We are given a $3 \times 3$ anti-symmetric matrix $A$ and a curve $\gamma :\mathbb{R} \to \mathbb{R}^3$ such that $\gamma' (t)=A\gamma(t)$ Prove that $\gamma$ is a circle.
My attempt:It is a well known fact that $3 \times 3$ transformation matrix can be repaced by a cross product of some vector $a$.So we can write $\gamma'(t)=a\times \gamma(t)$.Now it is clear that $\gamma$ and $\gamma '$ are perpendicular in this case so their inner product is $0$.
$\gamma(t) . \gamma '(t) =0\Rightarrow \gamma(t) .\gamma(t)=const$
It is clear from here that the curver lies on an sphare.I also attempted to show that $\gamma(t) \times \gamma '(t)$ is always in the same direction by multiplying sided of equation by $\gamma(t)$ and using bac-cab identity but I didn't achieve anythin.Any hints to continue?
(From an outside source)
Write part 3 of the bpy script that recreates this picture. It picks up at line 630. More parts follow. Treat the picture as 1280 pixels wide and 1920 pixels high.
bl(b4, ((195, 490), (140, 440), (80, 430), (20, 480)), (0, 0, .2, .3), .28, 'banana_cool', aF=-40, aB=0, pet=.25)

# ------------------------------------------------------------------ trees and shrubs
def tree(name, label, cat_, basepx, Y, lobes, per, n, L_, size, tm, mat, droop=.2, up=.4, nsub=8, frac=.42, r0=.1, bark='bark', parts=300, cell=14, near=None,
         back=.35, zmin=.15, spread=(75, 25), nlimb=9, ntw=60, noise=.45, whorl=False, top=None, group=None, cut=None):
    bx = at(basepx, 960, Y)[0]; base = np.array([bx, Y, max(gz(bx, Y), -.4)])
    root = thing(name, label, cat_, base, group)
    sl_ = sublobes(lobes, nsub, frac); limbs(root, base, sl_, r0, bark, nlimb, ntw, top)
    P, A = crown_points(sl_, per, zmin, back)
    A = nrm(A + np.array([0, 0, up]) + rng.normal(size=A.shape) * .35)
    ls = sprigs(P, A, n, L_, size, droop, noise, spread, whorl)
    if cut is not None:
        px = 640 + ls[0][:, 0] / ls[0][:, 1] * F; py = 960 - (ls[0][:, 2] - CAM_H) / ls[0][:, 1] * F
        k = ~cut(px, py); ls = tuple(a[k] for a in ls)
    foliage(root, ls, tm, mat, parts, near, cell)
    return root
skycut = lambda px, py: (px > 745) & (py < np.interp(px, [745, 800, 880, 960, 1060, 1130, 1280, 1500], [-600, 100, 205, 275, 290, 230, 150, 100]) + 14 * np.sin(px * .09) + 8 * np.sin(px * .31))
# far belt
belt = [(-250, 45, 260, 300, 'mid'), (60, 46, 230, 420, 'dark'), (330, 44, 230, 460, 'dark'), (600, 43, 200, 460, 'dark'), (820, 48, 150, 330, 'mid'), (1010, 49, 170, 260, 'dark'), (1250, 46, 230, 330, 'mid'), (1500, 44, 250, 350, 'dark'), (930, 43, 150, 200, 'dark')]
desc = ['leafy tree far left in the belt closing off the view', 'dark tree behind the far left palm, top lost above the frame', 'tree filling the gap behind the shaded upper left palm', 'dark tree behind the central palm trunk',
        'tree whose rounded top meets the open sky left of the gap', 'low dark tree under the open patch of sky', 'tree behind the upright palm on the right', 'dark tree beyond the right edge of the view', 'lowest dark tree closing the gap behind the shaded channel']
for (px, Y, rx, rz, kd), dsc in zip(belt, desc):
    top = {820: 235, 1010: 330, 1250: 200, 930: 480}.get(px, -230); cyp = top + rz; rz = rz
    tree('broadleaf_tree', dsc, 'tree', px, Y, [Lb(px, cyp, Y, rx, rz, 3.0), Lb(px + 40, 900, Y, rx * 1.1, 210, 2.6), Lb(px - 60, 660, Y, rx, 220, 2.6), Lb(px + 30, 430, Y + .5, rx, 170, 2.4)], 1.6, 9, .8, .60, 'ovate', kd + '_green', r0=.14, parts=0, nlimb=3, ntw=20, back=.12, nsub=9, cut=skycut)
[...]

The solution of the differential equation can actually explicitly given as $$ \gamma(t) = aa^T\gamma_0 +(I-aa^T)\gamma_0 \cos(\omega t) +(a\times \gamma_0) \sin(\omega t) $$ with $\gamma'(t) = \omega\,a \times \gamma(t)$ , $\|a\|=1$ and $\omega\in\mathbb{R}^{+}_0$
Defining $\gamma$ as shown above, we get \begin{eqnarray} \gamma'(t) & = & - (I-aa^T) \,\gamma_0 \, \omega \,\sin(\omega t) +(a\times \gamma_0) \,\omega \,\cos(\omega t) \\ & = & \phantom{+} \omega \, (a\times \gamma_0) \,\cos(\omega t) - \omega \, (I-aa^T)\, \gamma_0 \,\sin(\omega t) \end{eqnarray} and \begin{eqnarray} \omega\,a \times \gamma(t) & = & \phantom{+} \; \omega\, (a \times a) (a^T \gamma_0) \\ & & + \;\omega\, (a \times \gamma_0) \,\cos(\omega t)-\omega\, (a \times a) (a^T \gamma_0) \cos(\omega t) \\ & & + \;\omega\, a\times (a\times \gamma_0)\,\sin(\omega t) \\ & = & \phantom{+} \; \omega \, (a\times \gamma_0) \,\cos(\omega t) - \omega \, (I-aa^T)\, \gamma_0 \,\sin(\omega t) \end{eqnarray} because $$ a\times (a\times \gamma_0) = a(a^T \gamma_0)-\gamma_0(a^T a) = aa^T\gamma_0 -\gamma_0 = - (I-aa^T)\gamma_0 $$ Now it can be easily shown that $(I-aa^T)\gamma_0$ and $(a\times \gamma_0)$ are two vectors of the same length, which are perpendicular to each other. This means that $\gamma$ is a circle, if $a\times \gamma_0 \neq 0$. Otherwise, it is a single point.